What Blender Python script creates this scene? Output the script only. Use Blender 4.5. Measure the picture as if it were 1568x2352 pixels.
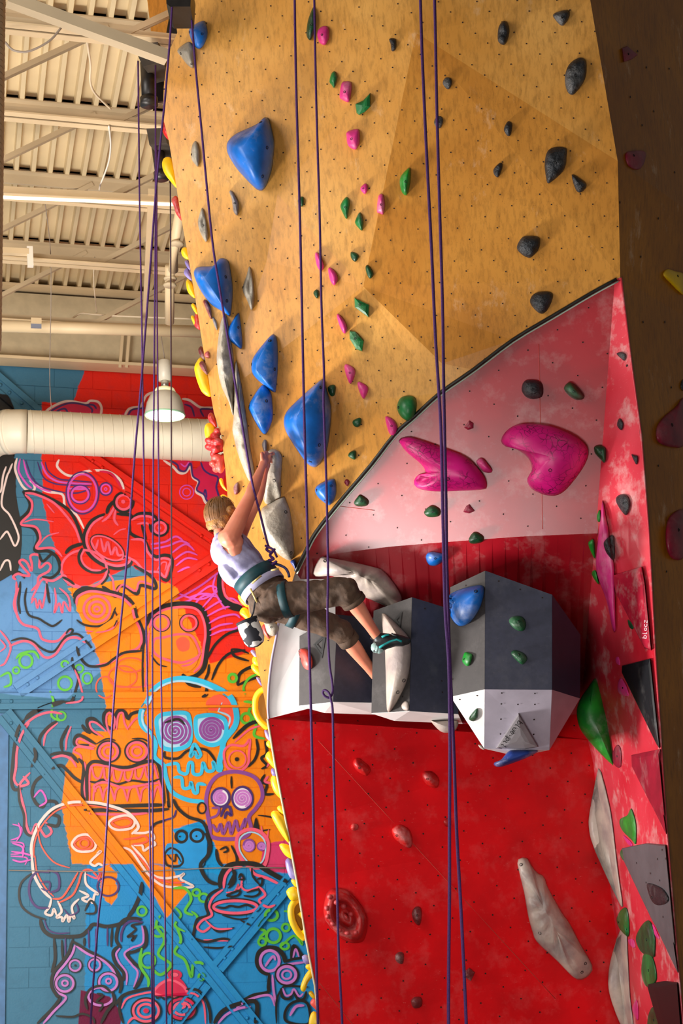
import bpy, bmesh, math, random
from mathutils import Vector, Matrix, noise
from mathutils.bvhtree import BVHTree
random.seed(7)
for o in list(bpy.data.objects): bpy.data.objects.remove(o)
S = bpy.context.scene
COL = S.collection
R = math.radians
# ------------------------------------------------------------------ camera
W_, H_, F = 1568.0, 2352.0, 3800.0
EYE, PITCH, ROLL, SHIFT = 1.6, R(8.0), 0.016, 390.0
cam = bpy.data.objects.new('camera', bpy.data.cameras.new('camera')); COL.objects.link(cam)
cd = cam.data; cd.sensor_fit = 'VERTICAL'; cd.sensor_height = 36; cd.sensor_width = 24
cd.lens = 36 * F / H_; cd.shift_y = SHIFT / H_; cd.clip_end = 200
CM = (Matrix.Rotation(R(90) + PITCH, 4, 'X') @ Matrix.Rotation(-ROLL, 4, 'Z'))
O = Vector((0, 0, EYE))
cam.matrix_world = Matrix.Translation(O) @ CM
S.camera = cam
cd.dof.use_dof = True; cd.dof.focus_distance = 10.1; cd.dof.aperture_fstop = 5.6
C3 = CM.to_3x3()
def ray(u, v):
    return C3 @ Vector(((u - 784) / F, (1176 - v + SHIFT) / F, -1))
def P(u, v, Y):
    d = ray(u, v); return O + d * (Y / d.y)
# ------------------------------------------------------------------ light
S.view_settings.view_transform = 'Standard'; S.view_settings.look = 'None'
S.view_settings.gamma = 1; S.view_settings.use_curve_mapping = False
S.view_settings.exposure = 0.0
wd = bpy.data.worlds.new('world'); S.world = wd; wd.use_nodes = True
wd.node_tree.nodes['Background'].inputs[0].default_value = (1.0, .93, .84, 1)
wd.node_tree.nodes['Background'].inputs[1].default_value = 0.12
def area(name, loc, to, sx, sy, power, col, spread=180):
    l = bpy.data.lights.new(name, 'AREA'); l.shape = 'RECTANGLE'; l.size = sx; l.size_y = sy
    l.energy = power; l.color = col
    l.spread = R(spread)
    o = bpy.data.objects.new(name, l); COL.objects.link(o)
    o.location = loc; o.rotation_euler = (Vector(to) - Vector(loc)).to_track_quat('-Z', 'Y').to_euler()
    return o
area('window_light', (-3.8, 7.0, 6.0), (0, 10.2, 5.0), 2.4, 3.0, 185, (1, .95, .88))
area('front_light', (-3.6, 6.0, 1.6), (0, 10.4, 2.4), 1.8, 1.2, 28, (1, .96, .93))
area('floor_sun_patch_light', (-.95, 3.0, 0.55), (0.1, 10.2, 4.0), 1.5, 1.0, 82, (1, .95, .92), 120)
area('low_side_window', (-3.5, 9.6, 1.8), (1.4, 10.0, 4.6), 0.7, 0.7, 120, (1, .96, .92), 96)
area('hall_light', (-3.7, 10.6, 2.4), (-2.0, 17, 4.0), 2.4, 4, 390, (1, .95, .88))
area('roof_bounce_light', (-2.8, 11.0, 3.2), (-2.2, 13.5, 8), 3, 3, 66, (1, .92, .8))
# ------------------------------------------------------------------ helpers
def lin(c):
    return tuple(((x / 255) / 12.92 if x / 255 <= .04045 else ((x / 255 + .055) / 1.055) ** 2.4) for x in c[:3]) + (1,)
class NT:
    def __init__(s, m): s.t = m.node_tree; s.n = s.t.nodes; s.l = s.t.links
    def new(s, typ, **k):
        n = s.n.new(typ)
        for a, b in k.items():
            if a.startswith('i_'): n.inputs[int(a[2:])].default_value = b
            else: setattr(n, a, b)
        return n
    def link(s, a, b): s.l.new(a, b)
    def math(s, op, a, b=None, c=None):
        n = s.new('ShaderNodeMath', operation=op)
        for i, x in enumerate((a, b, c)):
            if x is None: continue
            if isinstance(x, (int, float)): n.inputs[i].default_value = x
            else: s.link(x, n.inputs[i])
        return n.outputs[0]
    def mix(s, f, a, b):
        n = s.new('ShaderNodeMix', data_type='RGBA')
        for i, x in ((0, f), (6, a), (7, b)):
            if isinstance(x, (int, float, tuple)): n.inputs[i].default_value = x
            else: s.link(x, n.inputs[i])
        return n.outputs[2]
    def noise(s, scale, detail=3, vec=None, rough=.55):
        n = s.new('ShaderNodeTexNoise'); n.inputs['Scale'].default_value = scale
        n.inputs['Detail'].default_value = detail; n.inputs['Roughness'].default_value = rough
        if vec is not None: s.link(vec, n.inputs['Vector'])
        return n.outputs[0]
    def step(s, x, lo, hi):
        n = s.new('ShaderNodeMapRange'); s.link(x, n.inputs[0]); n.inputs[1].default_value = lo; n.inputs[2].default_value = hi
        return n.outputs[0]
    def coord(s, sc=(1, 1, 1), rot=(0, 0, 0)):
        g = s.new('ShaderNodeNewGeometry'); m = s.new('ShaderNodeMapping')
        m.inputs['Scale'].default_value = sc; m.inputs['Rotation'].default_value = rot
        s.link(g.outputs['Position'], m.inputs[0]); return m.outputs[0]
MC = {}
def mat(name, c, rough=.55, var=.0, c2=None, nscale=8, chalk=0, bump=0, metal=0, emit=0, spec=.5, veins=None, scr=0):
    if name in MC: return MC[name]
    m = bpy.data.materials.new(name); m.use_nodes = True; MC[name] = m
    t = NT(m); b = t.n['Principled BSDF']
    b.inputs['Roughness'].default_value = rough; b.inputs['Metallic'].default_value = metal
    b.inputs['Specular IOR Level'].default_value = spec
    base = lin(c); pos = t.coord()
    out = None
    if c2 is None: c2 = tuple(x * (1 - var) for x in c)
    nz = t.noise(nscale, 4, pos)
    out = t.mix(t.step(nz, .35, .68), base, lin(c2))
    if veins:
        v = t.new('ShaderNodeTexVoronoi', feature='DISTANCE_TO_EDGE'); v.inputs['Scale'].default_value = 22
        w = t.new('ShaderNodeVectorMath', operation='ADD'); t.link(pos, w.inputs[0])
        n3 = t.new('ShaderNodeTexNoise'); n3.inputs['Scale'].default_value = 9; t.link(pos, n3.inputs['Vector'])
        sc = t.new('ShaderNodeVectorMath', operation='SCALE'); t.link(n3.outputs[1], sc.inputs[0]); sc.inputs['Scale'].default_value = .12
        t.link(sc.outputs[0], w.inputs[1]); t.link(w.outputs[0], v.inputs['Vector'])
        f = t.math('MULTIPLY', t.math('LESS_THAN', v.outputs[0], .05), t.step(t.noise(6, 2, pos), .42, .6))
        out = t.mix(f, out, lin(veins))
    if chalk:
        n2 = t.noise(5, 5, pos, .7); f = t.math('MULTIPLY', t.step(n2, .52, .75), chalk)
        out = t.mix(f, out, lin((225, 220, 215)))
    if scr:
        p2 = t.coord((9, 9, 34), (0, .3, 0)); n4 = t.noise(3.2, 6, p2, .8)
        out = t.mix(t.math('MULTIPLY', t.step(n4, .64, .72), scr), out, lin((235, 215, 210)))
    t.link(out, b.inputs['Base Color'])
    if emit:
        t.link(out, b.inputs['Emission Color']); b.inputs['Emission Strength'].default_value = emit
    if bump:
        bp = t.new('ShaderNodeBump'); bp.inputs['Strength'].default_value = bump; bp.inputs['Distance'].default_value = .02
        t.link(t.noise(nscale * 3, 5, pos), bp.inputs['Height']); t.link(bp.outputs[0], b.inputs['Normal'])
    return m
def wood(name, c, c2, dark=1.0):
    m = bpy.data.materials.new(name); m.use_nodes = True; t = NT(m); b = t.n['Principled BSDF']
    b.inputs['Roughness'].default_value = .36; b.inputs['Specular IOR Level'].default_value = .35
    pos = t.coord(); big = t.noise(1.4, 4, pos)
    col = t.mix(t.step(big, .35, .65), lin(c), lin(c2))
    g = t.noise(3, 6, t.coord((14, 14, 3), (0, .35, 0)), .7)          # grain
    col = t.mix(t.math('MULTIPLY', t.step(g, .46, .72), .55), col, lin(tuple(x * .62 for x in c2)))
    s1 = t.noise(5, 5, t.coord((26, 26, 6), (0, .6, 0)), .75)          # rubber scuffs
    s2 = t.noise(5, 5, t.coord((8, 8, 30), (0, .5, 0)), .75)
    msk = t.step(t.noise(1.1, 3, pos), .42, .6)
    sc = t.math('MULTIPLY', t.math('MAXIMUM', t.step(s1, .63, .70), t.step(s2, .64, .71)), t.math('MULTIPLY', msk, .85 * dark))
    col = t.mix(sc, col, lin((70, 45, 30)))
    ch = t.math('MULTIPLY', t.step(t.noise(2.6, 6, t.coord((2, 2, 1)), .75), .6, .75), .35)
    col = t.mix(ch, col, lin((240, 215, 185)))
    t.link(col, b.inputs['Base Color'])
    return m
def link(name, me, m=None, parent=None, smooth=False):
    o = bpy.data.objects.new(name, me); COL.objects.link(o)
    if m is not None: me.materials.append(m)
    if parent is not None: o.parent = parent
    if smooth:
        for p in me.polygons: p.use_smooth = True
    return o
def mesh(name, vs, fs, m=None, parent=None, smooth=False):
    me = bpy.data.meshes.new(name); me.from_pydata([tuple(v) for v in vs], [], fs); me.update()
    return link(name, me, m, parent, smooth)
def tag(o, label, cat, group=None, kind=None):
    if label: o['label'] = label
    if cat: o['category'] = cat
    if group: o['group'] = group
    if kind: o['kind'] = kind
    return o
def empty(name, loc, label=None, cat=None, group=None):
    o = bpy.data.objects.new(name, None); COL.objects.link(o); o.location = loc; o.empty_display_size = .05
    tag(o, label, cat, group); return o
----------
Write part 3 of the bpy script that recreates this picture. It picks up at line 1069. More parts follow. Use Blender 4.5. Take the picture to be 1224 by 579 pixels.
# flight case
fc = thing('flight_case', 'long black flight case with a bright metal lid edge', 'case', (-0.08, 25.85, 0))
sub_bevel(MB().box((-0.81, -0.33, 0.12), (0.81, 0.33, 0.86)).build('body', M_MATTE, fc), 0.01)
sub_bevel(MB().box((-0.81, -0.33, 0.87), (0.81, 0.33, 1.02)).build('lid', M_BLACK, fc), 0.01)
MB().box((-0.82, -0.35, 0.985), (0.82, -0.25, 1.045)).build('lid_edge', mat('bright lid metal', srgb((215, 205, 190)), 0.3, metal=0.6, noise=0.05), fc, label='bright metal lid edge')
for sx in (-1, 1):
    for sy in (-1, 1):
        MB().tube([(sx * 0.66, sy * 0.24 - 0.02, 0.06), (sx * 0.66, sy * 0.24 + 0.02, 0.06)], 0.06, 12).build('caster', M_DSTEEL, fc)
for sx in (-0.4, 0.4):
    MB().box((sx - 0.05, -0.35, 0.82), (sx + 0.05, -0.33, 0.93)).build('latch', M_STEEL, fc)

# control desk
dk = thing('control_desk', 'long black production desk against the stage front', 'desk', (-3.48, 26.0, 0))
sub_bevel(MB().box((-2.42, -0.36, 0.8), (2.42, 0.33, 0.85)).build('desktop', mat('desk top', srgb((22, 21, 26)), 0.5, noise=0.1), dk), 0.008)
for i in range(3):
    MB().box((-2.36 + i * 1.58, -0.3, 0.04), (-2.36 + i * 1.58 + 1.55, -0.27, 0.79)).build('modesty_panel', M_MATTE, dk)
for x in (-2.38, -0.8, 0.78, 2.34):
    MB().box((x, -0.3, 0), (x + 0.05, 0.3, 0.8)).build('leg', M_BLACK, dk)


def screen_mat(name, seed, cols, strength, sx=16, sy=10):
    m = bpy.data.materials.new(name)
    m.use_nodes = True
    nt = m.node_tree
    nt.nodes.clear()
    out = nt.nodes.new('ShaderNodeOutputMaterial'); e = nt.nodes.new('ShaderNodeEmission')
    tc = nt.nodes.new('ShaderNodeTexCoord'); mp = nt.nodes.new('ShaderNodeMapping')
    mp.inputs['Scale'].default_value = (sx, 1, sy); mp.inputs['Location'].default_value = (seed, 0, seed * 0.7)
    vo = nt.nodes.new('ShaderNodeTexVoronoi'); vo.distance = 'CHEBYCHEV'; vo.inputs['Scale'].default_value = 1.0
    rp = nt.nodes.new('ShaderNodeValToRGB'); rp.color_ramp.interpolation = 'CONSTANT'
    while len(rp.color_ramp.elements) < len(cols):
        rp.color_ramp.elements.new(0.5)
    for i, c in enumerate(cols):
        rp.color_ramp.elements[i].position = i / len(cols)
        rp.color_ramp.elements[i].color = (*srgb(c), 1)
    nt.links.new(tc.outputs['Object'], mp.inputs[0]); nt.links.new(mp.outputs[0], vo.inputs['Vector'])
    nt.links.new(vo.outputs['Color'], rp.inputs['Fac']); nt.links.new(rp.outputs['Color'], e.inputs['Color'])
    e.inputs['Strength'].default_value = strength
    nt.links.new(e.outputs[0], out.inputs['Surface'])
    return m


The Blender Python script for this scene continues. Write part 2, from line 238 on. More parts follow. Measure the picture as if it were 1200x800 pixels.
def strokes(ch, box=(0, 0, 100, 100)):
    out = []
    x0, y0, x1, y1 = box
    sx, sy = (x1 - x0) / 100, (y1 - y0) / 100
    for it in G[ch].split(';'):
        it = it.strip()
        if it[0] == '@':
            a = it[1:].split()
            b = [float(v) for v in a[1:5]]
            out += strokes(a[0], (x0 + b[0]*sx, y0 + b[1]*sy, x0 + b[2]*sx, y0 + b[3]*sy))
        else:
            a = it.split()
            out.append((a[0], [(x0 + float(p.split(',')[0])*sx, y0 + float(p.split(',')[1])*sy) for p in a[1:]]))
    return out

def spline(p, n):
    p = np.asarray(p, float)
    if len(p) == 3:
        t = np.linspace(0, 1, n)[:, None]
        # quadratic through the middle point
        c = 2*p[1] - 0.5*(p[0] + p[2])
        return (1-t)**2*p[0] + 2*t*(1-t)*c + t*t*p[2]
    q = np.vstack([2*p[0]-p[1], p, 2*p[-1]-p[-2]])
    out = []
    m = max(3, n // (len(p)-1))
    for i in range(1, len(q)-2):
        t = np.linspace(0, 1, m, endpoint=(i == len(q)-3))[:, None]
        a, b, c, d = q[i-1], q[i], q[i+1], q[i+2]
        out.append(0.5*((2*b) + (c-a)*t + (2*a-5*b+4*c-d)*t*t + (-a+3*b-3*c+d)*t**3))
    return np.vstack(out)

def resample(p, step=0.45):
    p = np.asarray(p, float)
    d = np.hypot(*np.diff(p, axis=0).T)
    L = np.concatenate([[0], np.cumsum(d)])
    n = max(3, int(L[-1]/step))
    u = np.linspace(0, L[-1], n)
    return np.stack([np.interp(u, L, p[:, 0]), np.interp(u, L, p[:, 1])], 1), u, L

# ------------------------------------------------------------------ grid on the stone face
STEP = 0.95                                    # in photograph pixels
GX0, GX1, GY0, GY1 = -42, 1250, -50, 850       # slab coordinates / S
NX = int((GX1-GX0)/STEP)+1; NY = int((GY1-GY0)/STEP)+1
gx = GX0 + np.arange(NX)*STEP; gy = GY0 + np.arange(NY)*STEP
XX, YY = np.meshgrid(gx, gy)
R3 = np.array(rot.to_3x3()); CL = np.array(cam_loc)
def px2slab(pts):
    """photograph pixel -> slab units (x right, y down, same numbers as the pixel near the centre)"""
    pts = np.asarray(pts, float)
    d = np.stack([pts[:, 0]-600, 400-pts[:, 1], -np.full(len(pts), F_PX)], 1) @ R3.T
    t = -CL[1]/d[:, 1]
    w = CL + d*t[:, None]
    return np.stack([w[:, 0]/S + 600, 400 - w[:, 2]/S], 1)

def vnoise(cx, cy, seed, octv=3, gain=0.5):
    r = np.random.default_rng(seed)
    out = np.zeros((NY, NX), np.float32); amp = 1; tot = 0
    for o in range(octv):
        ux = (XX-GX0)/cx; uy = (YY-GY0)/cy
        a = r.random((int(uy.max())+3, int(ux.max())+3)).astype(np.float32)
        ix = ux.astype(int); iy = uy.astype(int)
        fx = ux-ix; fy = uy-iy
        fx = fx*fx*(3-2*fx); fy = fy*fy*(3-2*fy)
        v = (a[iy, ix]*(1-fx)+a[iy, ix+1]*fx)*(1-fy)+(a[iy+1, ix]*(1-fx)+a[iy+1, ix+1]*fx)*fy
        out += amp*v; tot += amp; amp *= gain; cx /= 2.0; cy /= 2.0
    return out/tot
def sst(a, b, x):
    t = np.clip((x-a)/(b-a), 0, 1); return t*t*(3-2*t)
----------
• What you will do: Return every line above in which the string "Measure" occurs.

• Response to the task:
What Blender Python script creates this scene? Output the script only. Use Blender 4.5. Measure the picture as if it were 1568x2352 pixels.
The Blender Python script for this scene continues. Write part 2, from line 238 on. More parts follow. Measure the picture as if it were 1200x800 pixels.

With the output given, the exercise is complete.